┌────────

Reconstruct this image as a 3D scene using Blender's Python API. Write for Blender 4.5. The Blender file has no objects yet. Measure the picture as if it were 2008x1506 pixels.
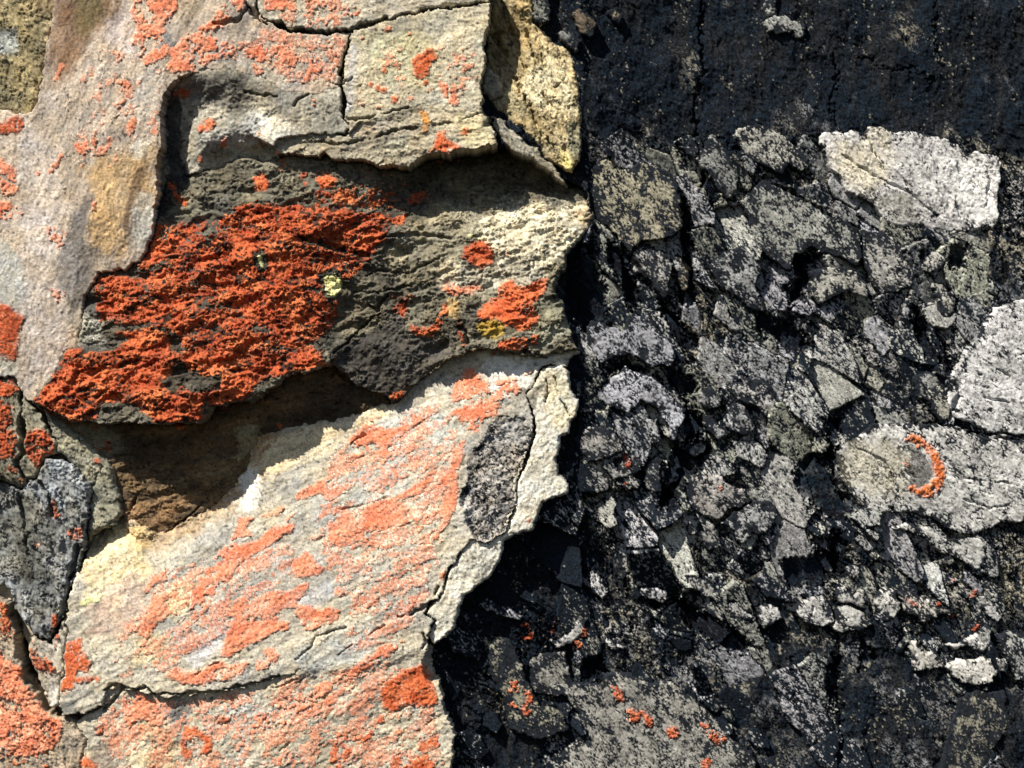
import bpy, math
import numpy as np
from mathutils import Vector

C = bpy.context.scene.collection
SC = bpy.context.scene

# ------------------------------------------------------------------ camera, sky, sun, exposure
ZC = 1.5                       # height of the middle of the picture above the ground, metres
DIST = 6.0
cam_d = bpy.data.cameras.new('camera')
cam = bpy.data.objects.new('camera', cam_d)
C.objects.link(cam)
cam.location = (0, -DIST, ZC)
cam.rotation_euler = (math.radians(90), 0, 0)
cam_d.sensor_width = 36
cam_d.lens = 36 * DIST / 2.008
cam_d.clip_end = 200
SC.camera = cam

TO_SUN = Vector((-0.42, -0.53, 0.74)).normalized()
world = bpy.data.worlds.new('World')
SC.world = world
world.use_nodes = True
wn = world.node_tree
bg = wn.nodes['Background']
sky = wn.nodes.new('ShaderNodeTexSky')
sky.sky_type = 'NISHITA'
sky.sun_disc = False
sky.sun_elevation = math.asin(TO_SUN.z)
sky.sun_rotation = math.atan2(TO_SUN.x, TO_SUN.y)
wn.links.new(sky.outputs[0], bg.inputs[0])
bg.inputs[1].default_value = 0.055
sun_d = bpy.data.lights.new('sun', 'SUN')
sun_d.energy = 5.0
sun_d.angle = math.radians(0.53)
sun_d.color = (1.0, 0.92, 0.80)
sun = bpy.data.objects.new('sun', sun_d)
C.objects.link(sun)
sun.location = TO_SUN * 20
sun.rotation_euler = (-TO_SUN).to_track_quat('-Z', 'Y').to_euler()
SC.view_settings.view_transform = 'Standard'
SC.view_settings.look = 'None'
SC.view_settings.exposure = 0.6
SC.view_settings.gamma = 1.0
SC.cycles.diffuse_bounces = 2
SC.view_settings.use_curve_mapping = False

# ------------------------------------------------------------------ the survey grid (millimetres on the cliff)
# u runs right, v runs down, both in millimetres from the upper left of the picture; relief h in
# millimetres towards the viewer.  Fine over the part in view, coarser round it.
STEP = 2.0
def axis(n):
    core = np.arange(-60, n + 60 + STEP, STEP)
    out, s = [], STEP
    p = core[-1]
    while p < n + 720:
        s = min(s * 1.05, 11); p += s; out.append(p)
    out = np.array(out)
    return np.concatenate([(n - out)[::-1], core, out]).astype(np.float32)
AX, AY = axis(2008), axis(1506)
NX, NY = len(AX), len(AY)
PX, PY = np.meshgrid(AX, AY)                 # shape (NY, NX)
def fold(v, a, b):
    v = np.where(v < a, 2 * a - v, v)
    return np.where(v > b, 2 * b - v, v).astype(np.float32)
LX, LY = fold(PX, -22, 2030), fold(PY, -22, 1528)   # beyond the surveyed part the rock goes on in kind
FINE = (PX > -58) & (PX < 2066) & (PY > -58) & (PY < 1564)
rng = np.random.default_rng(11)

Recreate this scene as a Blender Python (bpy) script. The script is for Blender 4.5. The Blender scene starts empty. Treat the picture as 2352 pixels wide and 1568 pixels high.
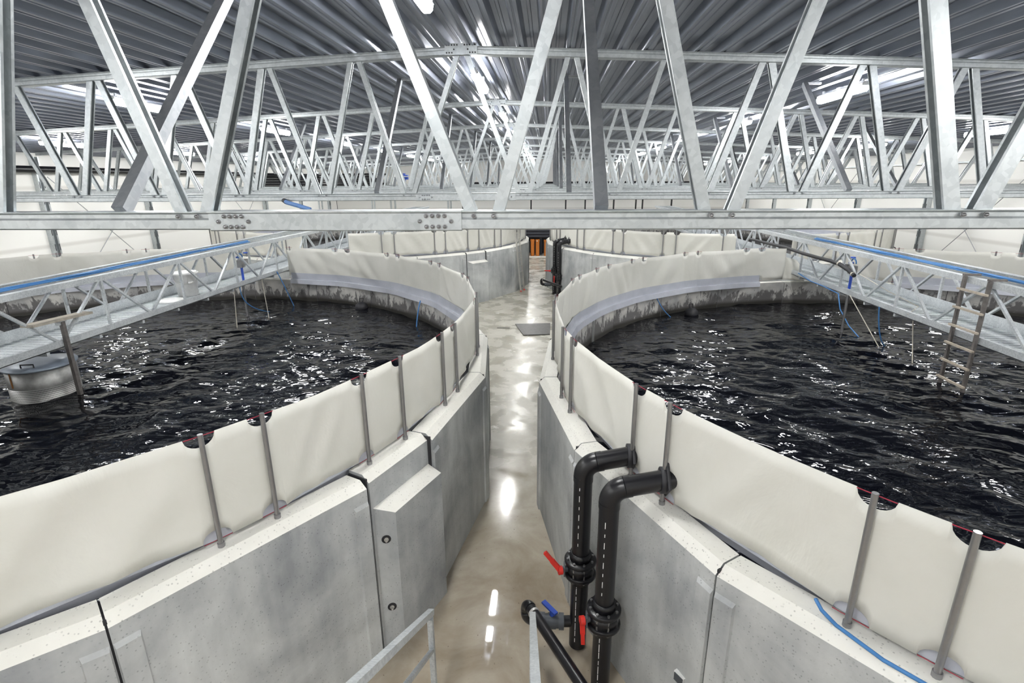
import bpy, math, random
import numpy as np
from mathutils import Vector, Matrix
R_ = math.radians
random.seed(7)
SC = bpy.context.scene
COL = SC.collection

# ------------------------------------------------------------------ camera, world, exposure
def setup_view():
    cam = bpy.data.cameras.new('camera'); cam.sensor_width = 36.0
    cam.lens = 1216.84 / 2352 * 36.0; cam.clip_start = 0.05; cam.clip_end = 300
    o = bpy.data.objects.new('camera', cam); COL.objects.link(o)
    p, y, r = 0.292585562, 0.0680917217, -0.00682343985
    f = Vector((-math.sin(y)*math.cos(p), math.cos(y)*math.cos(p), -math.sin(p)))
    r0 = f.cross(Vector((0, 0, 1))).normalized(); u0 = r0.cross(f)
    rr = r0*math.cos(r)+u0*math.sin(r); uu = -r0*math.sin(r)+u0*math.cos(r)
    M = Matrix((rr, uu, -f)).transposed().to_4x4(); M.translation = Vector((0, 0, 4.6))
    o.matrix_world = M
    SC.camera = o
    w = bpy.data.worlds.new('hall_air'); SC.world = w; w.use_nodes = True
    w.node_tree.nodes['Background'].inputs[0].default_value = (0.80, 0.86, 1.0, 1)
    w.node_tree.nodes['Background'].inputs[1].default_value = 0.02
    SC.view_settings.view_transform = 'Standard'; SC.view_settings.look = 'None'
    SC.view_settings.gamma = 1.0; SC.view_settings.use_curve_mapping = False
    SC.view_settings.exposure = 1.42
setup_view()
LAMP_STRENGTH = 60.0
LAMP_COLOR = (1.0, 0.995, 0.97)

# ------------------------------------------------------------------ materials
class NT:
    def __init__(s, name):
        s.m = bpy.data.materials.new(name); s.m.use_nodes = True
        s.t = s.m.node_tree; s.b = s.t.nodes['Principled BSDF']
    def n(s, typ, **kw):
        nd = s.t.nodes.new(typ)
        for k, v in kw.items():
            if k.startswith('i_'):
                key = k[2:]; key = int(key) if key.isdigit() else key
                nd.inputs[key].default_value = v
            else: setattr(nd, k, v)
        return nd
    def l(s, a, b): s.t.links.new(a, b)
    def coord(s, scale=(1, 1, 1), kind='Object', rot=(0, 0, 0)):
        tc = s.n('ShaderNodeTexCoord'); mp = s.n('ShaderNodeMapping')
        mp.inputs['Scale'].default_value = scale; mp.inputs['Rotation'].default_value = rot
        s.l(tc.outputs[kind], mp.inputs[0]); return mp.outputs[0]
    def pos(s, scale=(1, 1, 1)):
        g = s.n('ShaderNodeNewGeometry'); mp = s.n('ShaderNodeMapping')
        mp.inputs['Scale'].default_value = scale; s.l(g.outputs['Position'], mp.inputs[0]); return mp.outputs[0]
    def noise(s, vec, scale, detail=4, rough=0.55, dist=0.0):
        nd = s.n('ShaderNodeTexNoise'); nd.inputs['Scale'].default_value = scale
        nd.inputs['Detail'].default_value = detail; nd.inputs['Roughness'].default_value = rough
        nd.inputs['Distortion'].default_value = dist
        s.l(vec, nd.inputs['Vector']); return nd.outputs['Fac']
    def ramp(s, fac, stops):
        r = s.n('ShaderNodeValToRGB'); e = r.color_ramp.elements
        while len(e) > 1: e.remove(e[-1])
        e[0].position = stops[0][0]; c = stops[0][1]; e[0].color = c if len(c) == 4 else (*c, 1)
        for p, c in stops[1:]:
            x = e.new(p); x.color = c if len(c) == 4 else (*c, 1)
        s.l(fac, r.inputs[0]); return r.outputs[0]
    def mix(s, fac, a, b, mode='MIX'):
        m = s.n('ShaderNodeMix', data_type='RGBA', blend_type=mode)
        for sock, v in ((m.inputs[0], fac), (m.inputs[6], a), (m.inputs[7], b)):
            if hasattr(v, 'links'): s.l(v, sock)
            elif isinstance(v, (int, float)): sock.default_value = v
            else: sock.default_value = (*v, 1) if len(v) == 3 else v
        return m.outputs[2]
    def math(s, op, a, b=None):
        m = s.n('ShaderNodeMath', operation=op)
        for sock, v in ((m.inputs[0], a), (m.inputs[1], b)):
            if v is None: continue
            if hasattr(v, 'links'): s.l(v, sock)
            else: sock.default_value = v
        return m.outputs[0]
    def bump(s, h, strength, dist=0.02):
        b = s.n('ShaderNodeBump'); b.inputs['Strength'].default_value = strength; b.inputs['Distance'].default_value = dist
        s.l(h, b.inputs['Height']); s.l(b.outputs[0], s.b.inputs['Normal']); return b
    def set(s, **kw):
        for k, v in kw.items():
            k = k.replace('_', ' ')
            if hasattr(v, 'links'): s.l(v, s.b.inputs[k])
            else:
                if isinstance(v, tuple) and len(v) == 3: v = (*v, 1)
                s.b.inputs[k].default_value = v
        return s.m

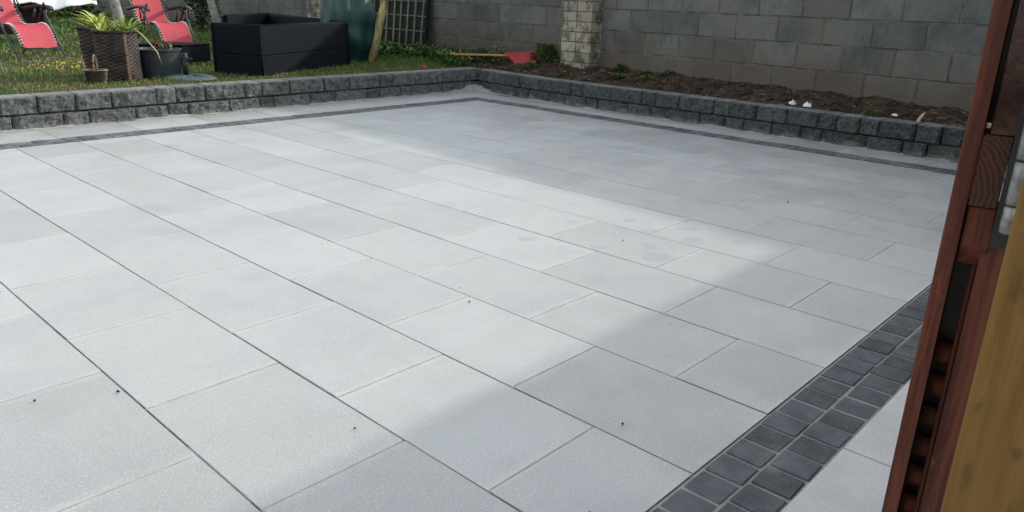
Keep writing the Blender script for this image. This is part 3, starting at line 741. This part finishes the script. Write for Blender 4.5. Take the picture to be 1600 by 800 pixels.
strap_plant((2.81, 7.80, .65), 22, .22, [M['strap1'], M['strap2']], 'small bright strap plant at the left side of the front wicker planter', 5)
strap_plant((2.95, 7.69, .65), 44, .28, [M['strap2'], M['strap2'], M['strap1']], 'green strap leaved plant at the right side of the front wicker planter', 7)
st = link('dry_stalk', mesh('dry_stalk', *tube([(2.99, 7.56, .70), (3.03, 7.51, .65), (3.10, 7.42, .515), (3.105, 7.41, .50), (3.13, 7.38, .37)], [.007, .006, .005, .005, .003], 6)), M['dry'], smooth=True)
tag(st, 'long bent straw coloured stalk hanging off the front wicker planter', 'stalk')

# small wicker basket
bk = empty('wicker_basket', (2.58, 7.50, .24), R(-30), label='small brown wicker basket with upright handle in front of the wicker planters', cat='basket')
v, f = [], []; m_ = 30
for j in range(13):
    tt = j/12; r = .062+.02*tt
    for i in range(m_): a = 6.2832*i/m_; q = r+.003*(1 if (i+j) % 2 else -1); v.append((q*math.cos(a)*1.15, q*math.sin(a)*.85, .115*tt))
for j in range(12):
    for i in range(m_): a = j*m_+i; b = j*m_+(i+1) % m_; f.append((a, b, b+m_, a+m_))
part('body', (v, f), M['wicker'], bk)
part('rim', tube([(.096*math.cos(6.2832*i/20), .072*math.sin(6.2832*i/20), .117) for i in range(21)], .007, 5), M['wickerlight'], bk, True)
part('handle', tube(catmull([(0, -.07, .10), (0, -.065, .19), (0, 0, .25), (0, .065, .19), (0, .07, .10)], 4), .008, 6), M['wickerlight'], bk, True)

# round black pot
bp = empty('round_pot', (3.30, 7.86, .24), label='round black plastic pot with reddish sprigs, right of the wicker planters', cat='pot')
def lathe(prof, m_=40):
    v, f = [], []
    for r, z in prof: v += [(r*math.cos(6.28318*i/m_), r*math.sin(6.28318*i/m_), z) for i in range(m_)]
    for j in range(len(prof)-1):
        for i in range(m_): a = j*m_+i; b = j*m_+(i+1) % m_; f.append((a, b, b+m_, a+m_))
    return v, f
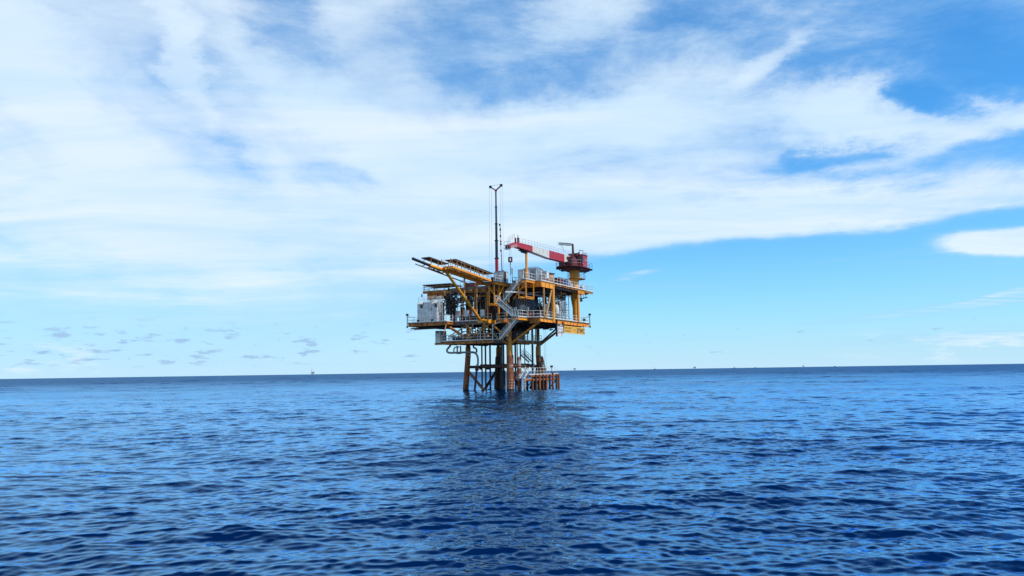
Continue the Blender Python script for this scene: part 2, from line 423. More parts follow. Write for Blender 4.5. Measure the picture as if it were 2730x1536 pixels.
def railing(parent, pts, mat=None, h=1.1, gap=1.5, r=.035, name='railing', ends=True, z2=None, toe=True, rails=2):
    b = MB(); pts = [Vector(p) for p in pts]; mat = mat or WHITE
    for k, (p, q) in enumerate(zip(pts, pts[1:])):
        L = (q - p).length; n = max(1, round(L / gap))
        for i in range(n + 1):
            if i == n and k < len(pts) - 2: continue
            c = p.lerp(q, i / n); b.tube(c - Vector((0, 0, .22)) if toe else c, c + Vector((0, 0, h)), r, n=5)
        for j in range(rails):
            z = h * (1 - j / rails); b.tube(p + Vector((0, 0, z)), q + Vector((0, 0, z)), r * .9, n=5)
        if toe: b.beam(p + Vector((0, 0, .07)), q + Vector((0, 0, .07)), .03, .14)
    return b.build(name, mat, parent)
def text_mesh(body, size, origin, right, up, name, mat, parent, width=None, bold=0.0, font=None):
    cu = bpy.data.curves.new(name, 'FONT'); cu.body = body; cu.size = size; cu.extrude = .004; cu.offset = bold
    o = bpy.data.objects.new(name, cu); S.collection.objects.link(o)
    bpy.context.view_layer.update()
    me = bpy.data.meshes.new_from_object(o); S.collection.objects.unlink(o); bpy.data.objects.remove(o)
    vs = [v.co.copy() for v in me.vertices]; fs = [tuple(p.vertices) for p in me.polygons]
    if not vs: return None
    x0, x1 = min(v.x for v in vs), max(v.x for v in vs); kx = (width / (x1 - x0)) if width else 1
    r_, u_ = Vector(right).normalized(), Vector(up).normalized(); nrm = r_.cross(u_)
    b = MB(); b.add([Vector(origin) + r_ * (v.x - x0) * kx + u_ * v.y + nrm * (v.z + .006) for v in vs], fs)
    return b.build(name, mat, parent)

ZL, ZM, ZU = 8.8, 12.5, 18.75                       # tops of the lower, main and upper decks
# ================================================================== OFFSHORE PLATFORM
rig = thing('offshore_platform', (5, 4, 0), 'yellow and rust brown steel platform standing on four legs in the sea', 'oil platform')
# legs
LEGS = {'B': (0, 0), 'A': (0, 8.45), 'D': (11.1, 0), 'C': (11.1, 8.45)}
DIRS = {'B': (0, 0), 'A': (-.02, .085), 'D': (.06, -.02), 'C': (.06, .085)}
for k, (x, y) in LEGS.items():
    ux, uy = DIRS[k]; zb = 6.28
    foot = (x + ux * 8, y + uy * 8, -2)
    col = YEL if k in 'BD' else ORA
    lg = part('leg', col, rig, ('tube', (x, y, zb + 1.9), (x, y, ZM - .7), .31, {'n': 18}),
              ('tube', (x, y, zb + 1.5), (x, y, zb + 1.9), .46, .31, {'n': 18}), ('tube', (x, y, zb), (x, y, zb + 1.5), .48, .46, {'n': 18}))
    rad = .66 if k in 'BC' else .52
    sl_ = part('splash_zone', RUST if k in 'ABD' else DRUST, lg, ('tube', (x, y, zb), (x + ux * .4, y + uy * .4, zb - .25), .50, rad * .92, {'n': 20}),
               ('tube', (x + ux * .4, y + uy * .4, zb - .25), foot, rad * .92, rad * 1.04, {'n': 20}))
    part('marine_growth', BLACK, lg, ('tube', (x + ux * 5.3, y + uy * 5.3, .42), (x + ux * 8, y + uy * 8, -2), rad * 1.06, rad * 1.09, {'n': 20}))
    if k == 'D':
        part('gusset_cone', DRUST, lg, ('lathe', (x + .7, y - .1, 3.4), [(1.0, 0), (.85, 1.0), (.45, 2.7)], {'n': 16}))
    if k in 'AB':
        # painted draught marks, lying on the leg, facing the sea
        cx, cy = x + ux * 3, y + uy * 3
        for i, z in enumerate((.55, 1.0, 1.48, 1.95)):
            for j, (aa, ww) in enumerate(((-.72, .20), (-.10, .22), (.62, .12))):
                if k == 'A' and (j == 1 or i < 2): continue
                th = math.atan2(-.77, -.64) + aa + .05 * i; rr = rad * 1.03 + .02
                p = Vector((cx + math.cos(th - ww / 2) * rr, cy + math.sin(th - ww / 2) * rr, z)); q = Vector((cx + math.cos(th + ww / 2) * rr, cy + math.sin(th + ww / 2) * rr, z))
                b = MB(); b.beam(p, q, .02, .10 if j != 1 else .2); b.build('draught_mark', MARK, lg)
        if k == 'B':
            for z, n_ in ((4.42, 7), (4.14, 5)):
                for j in range(n_):
                    aa = -.62 + j * .17 + (.1 if n_ == 5 else 0); th = math.atan2(-.77, -.64) + aa; rr = rad + .035
                    p = Vector((math.cos(th - .055) * rr, math.sin(th - .055) * rr, z)); q = Vector((math.cos(th + .055) * rr, math.sin(th + .055) * rr, z))
                    b = MB(); b.beam(p, q, .02, .16); b.build('draught_mark', MARK, lg)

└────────

- DIRECTIONS FOR THIS TASK
The lines from the one containing "Keep writing the" to the one containing "return v, f", both included, are to be extracted exactly; give no other line.

- ANSWER FOR THIS EXERCISE
Keep writing the Blender script for this image. This is part 3, starting at line 741. This part finishes the script. Write for Blender 4.5. Take the picture to be 1600 by 800 pixels.
strap_plant((2.81, 7.80, .65), 22, .22, [M['strap1'], M['strap2']], 'small bright strap plant at the left side of the front wicker planter', 5)
strap_plant((2.95, 7.69, .65), 44, .28, [M['strap2'], M['strap2'], M['strap1']], 'green strap leaved plant at the right side of the front wicker planter', 7)
st = link('dry_stalk', mesh('dry_stalk', *tube([(2.99, 7.56, .70), (3.03, 7.51, .65), (3.10, 7.42, .515), (3.105, 7.41, .50), (3.13, 7.38, .37)], [.007, .006, .005, .005, .003], 6)), M['dry'], smooth=True)
tag(st, 'long bent straw coloured stalk hanging off the front wicker planter', 'stalk')

# small wicker basket
bk = empty('wicker_basket', (2.58, 7.50, .24), R(-30), label='small brown wicker basket with upright handle in front of the wicker planters', cat='basket')
v, f = [], []; m_ = 30
for j in range(13):
    tt = j/12; r = .062+.02*tt
    for i in range(m_): a = 6.2832*i/m_; q = r+.003*(1 if (i+j) % 2 else -1); v.append((q*math.cos(a)*1.15, q*math.sin(a)*.85, .115*tt))
for j in range(12):
    for i in range(m_): a = j*m_+i; b = j*m_+(i+1) % m_; f.append((a, b, b+m_, a+m_))
part('body', (v, f), M['wicker'], bk)
part('rim', tube([(.096*math.cos(6.2832*i/20), .072*math.sin(6.2832*i/20), .117) for i in range(21)], .007, 5), M['wickerlight'], bk, True)
part('handle', tube(catmull([(0, -.07, .10), (0, -.065, .19), (0, 0, .25), (0, .065, .19), (0, .07, .10)], 4), .008, 6), M['wickerlight'], bk, True)

# round black pot
bp = empty('round_pot', (3.30, 7.86, .24), label='round black plastic pot with reddish sprigs, right of the wicker planters', cat='pot')
def lathe(prof, m_=40):
    v, f = [], []
    for r, z in prof: v += [(r*math.cos(6.28318*i/m_), r*math.sin(6.28318*i/m_), z) for i in range(m_)]
    for j in range(len(prof)-1):
        for i in range(m_): a = j*m_+i; b = j*m_+(i+1) % m_; f.append((a, b, b+m_, a+m_))
    return v, f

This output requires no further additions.